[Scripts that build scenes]
+++
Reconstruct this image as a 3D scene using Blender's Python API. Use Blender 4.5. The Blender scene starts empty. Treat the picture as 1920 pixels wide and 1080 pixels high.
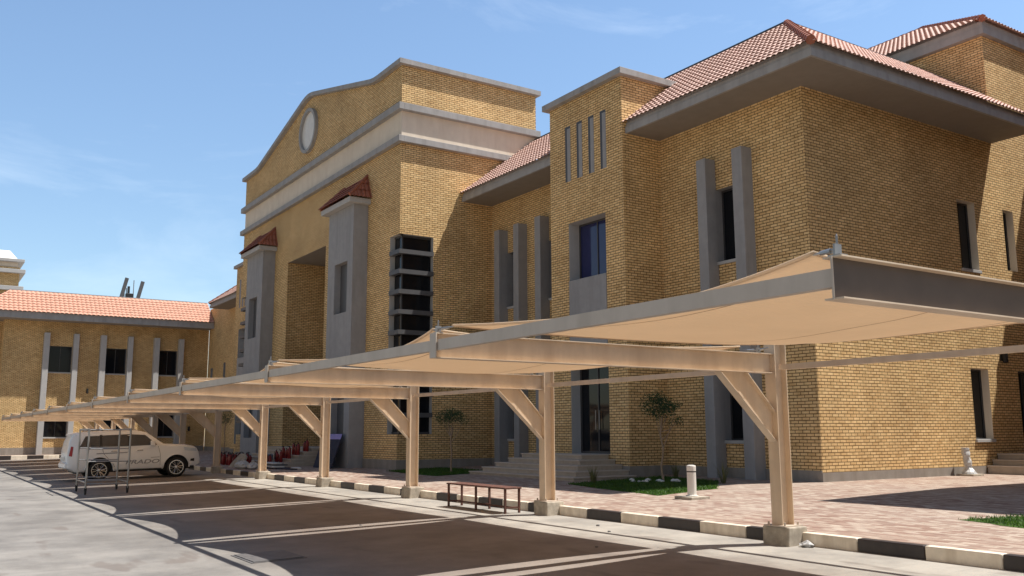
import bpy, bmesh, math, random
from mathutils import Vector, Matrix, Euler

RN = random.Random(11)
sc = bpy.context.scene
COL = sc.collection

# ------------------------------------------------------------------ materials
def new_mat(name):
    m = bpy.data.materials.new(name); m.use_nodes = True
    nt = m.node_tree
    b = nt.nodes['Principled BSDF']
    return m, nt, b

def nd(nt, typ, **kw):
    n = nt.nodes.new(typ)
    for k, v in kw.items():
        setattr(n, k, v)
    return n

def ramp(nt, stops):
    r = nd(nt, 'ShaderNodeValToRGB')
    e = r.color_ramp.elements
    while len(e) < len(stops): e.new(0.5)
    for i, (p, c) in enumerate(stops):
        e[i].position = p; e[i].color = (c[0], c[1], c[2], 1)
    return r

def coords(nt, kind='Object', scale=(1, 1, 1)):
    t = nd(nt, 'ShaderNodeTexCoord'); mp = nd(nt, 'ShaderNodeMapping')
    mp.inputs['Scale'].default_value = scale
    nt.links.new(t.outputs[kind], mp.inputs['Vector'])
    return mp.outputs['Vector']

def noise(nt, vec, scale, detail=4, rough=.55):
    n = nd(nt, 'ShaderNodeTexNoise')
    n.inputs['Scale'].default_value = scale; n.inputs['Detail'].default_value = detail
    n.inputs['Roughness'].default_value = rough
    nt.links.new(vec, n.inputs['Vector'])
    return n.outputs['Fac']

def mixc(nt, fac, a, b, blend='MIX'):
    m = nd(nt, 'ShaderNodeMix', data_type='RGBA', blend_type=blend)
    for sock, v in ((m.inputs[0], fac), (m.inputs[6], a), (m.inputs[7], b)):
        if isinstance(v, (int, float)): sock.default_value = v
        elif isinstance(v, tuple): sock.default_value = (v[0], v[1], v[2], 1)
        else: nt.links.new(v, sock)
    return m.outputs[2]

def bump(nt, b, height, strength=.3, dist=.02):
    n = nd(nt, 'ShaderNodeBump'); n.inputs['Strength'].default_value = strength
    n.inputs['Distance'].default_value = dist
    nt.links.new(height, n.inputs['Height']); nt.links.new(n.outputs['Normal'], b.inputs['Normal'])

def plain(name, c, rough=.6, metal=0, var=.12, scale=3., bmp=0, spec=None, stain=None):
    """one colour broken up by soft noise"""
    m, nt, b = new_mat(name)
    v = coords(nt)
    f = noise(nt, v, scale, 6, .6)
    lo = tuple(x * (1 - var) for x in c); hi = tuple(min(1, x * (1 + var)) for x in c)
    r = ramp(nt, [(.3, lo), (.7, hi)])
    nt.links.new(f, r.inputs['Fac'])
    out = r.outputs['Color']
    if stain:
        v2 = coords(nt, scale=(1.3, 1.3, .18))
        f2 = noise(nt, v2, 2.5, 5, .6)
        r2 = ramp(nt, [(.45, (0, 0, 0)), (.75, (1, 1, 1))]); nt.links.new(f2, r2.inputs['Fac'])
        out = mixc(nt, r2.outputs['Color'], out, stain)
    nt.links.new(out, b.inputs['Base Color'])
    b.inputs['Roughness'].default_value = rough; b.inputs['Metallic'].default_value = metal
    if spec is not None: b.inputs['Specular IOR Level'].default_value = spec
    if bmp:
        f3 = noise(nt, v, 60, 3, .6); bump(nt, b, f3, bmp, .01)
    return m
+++
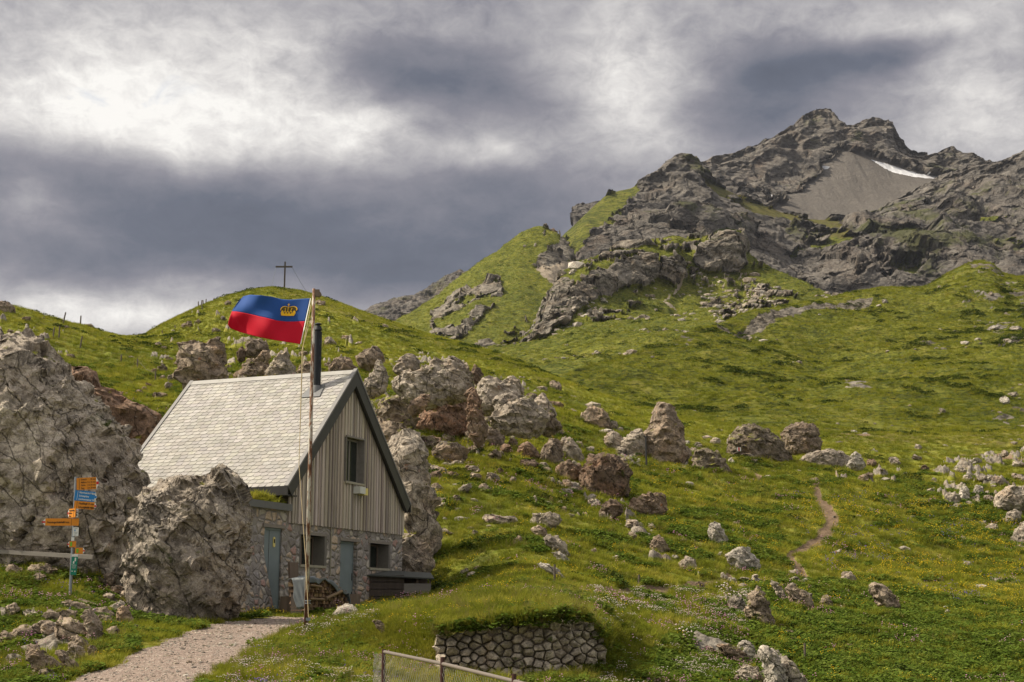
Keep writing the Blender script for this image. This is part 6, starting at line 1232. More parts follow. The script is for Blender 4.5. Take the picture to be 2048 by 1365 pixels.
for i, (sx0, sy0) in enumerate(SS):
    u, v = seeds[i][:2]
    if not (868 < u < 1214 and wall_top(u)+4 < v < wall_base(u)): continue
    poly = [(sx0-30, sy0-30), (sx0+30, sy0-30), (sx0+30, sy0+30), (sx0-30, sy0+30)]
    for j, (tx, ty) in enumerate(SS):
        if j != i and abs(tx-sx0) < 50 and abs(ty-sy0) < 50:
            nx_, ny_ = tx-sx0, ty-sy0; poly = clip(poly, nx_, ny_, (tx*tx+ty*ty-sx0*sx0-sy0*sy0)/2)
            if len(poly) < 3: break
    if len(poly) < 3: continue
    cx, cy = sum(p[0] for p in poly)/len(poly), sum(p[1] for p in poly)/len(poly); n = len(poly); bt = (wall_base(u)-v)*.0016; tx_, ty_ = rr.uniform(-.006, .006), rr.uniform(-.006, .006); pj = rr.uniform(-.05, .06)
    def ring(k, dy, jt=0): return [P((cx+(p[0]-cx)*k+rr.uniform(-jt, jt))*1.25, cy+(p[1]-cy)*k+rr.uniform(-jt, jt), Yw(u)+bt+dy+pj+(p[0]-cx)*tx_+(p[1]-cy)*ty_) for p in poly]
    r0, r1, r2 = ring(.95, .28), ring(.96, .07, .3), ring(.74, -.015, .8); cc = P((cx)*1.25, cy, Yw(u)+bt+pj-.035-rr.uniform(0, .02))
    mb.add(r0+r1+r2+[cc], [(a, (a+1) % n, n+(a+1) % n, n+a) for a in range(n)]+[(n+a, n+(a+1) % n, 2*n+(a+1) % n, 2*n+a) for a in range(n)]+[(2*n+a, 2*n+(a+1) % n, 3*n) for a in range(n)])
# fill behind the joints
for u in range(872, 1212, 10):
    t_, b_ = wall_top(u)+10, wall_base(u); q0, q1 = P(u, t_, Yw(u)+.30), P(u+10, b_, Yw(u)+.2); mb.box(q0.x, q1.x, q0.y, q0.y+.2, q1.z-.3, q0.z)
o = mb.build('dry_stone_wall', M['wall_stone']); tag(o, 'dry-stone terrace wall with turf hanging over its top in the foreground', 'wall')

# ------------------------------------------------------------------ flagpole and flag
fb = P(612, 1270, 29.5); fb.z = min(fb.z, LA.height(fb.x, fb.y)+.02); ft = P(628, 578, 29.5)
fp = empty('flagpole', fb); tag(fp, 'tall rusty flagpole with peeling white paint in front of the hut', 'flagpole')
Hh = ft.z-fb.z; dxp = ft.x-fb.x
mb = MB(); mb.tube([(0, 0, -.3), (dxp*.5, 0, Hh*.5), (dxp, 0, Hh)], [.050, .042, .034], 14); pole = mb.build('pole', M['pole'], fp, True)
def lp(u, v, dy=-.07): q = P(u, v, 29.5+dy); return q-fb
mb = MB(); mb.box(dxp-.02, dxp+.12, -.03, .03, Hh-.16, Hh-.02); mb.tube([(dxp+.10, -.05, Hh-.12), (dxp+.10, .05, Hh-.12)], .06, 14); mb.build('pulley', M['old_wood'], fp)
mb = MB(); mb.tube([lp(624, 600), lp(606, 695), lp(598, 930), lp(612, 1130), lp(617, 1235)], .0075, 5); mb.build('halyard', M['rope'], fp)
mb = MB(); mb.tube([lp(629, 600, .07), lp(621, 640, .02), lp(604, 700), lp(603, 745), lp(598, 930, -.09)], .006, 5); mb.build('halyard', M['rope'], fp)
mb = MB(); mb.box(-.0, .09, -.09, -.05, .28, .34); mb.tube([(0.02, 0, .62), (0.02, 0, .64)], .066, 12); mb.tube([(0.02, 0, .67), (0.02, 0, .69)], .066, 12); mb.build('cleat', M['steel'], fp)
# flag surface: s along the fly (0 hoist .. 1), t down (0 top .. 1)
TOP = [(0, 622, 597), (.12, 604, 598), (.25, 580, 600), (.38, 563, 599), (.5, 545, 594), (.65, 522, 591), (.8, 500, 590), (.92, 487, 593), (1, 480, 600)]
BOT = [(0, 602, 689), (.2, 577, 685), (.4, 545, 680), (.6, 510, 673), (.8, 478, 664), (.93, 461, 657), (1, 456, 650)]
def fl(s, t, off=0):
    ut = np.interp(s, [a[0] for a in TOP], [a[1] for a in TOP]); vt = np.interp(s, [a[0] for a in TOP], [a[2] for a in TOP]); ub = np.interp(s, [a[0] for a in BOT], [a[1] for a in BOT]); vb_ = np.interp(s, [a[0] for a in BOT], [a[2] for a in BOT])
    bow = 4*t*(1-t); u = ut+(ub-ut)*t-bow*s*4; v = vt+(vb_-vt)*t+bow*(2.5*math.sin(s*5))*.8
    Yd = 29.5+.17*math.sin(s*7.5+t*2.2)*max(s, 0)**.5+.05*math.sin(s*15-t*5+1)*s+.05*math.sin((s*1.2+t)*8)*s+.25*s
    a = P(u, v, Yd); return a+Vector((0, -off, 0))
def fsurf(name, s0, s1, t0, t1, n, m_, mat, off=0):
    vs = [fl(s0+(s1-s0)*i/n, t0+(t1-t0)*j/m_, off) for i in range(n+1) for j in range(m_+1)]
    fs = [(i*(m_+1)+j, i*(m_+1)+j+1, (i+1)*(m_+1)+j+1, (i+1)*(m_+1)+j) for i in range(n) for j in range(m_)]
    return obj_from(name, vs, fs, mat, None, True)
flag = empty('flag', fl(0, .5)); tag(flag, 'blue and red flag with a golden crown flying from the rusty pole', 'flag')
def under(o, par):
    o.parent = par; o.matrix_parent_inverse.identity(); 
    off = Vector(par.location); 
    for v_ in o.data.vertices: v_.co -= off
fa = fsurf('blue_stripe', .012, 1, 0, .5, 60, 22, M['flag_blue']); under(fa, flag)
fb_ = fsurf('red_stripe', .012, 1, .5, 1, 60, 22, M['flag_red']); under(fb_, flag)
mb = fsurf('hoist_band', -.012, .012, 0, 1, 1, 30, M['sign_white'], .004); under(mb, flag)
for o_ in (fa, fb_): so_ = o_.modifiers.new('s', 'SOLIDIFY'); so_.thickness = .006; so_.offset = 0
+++
> _DIRECTION_
Exactly reproduce the stretch that starts at the line containing "Reconstruct this image" and ends at the line containing "COL = sc.collection", both ends included; leave any pictures out.

> _OUTPUT FOR THIS EXERCISE_
Reconstruct this image as a 3D scene using Blender's Python API. Use Blender 4.5. The Blender scene starts empty. Treat the picture as 1920 pixels wide and 1080 pixels high.
import bpy, bmesh, math, random
from mathutils import Vector, Matrix, Euler

RN = random.Random(11)
sc = bpy.context.scene
COL = sc.collection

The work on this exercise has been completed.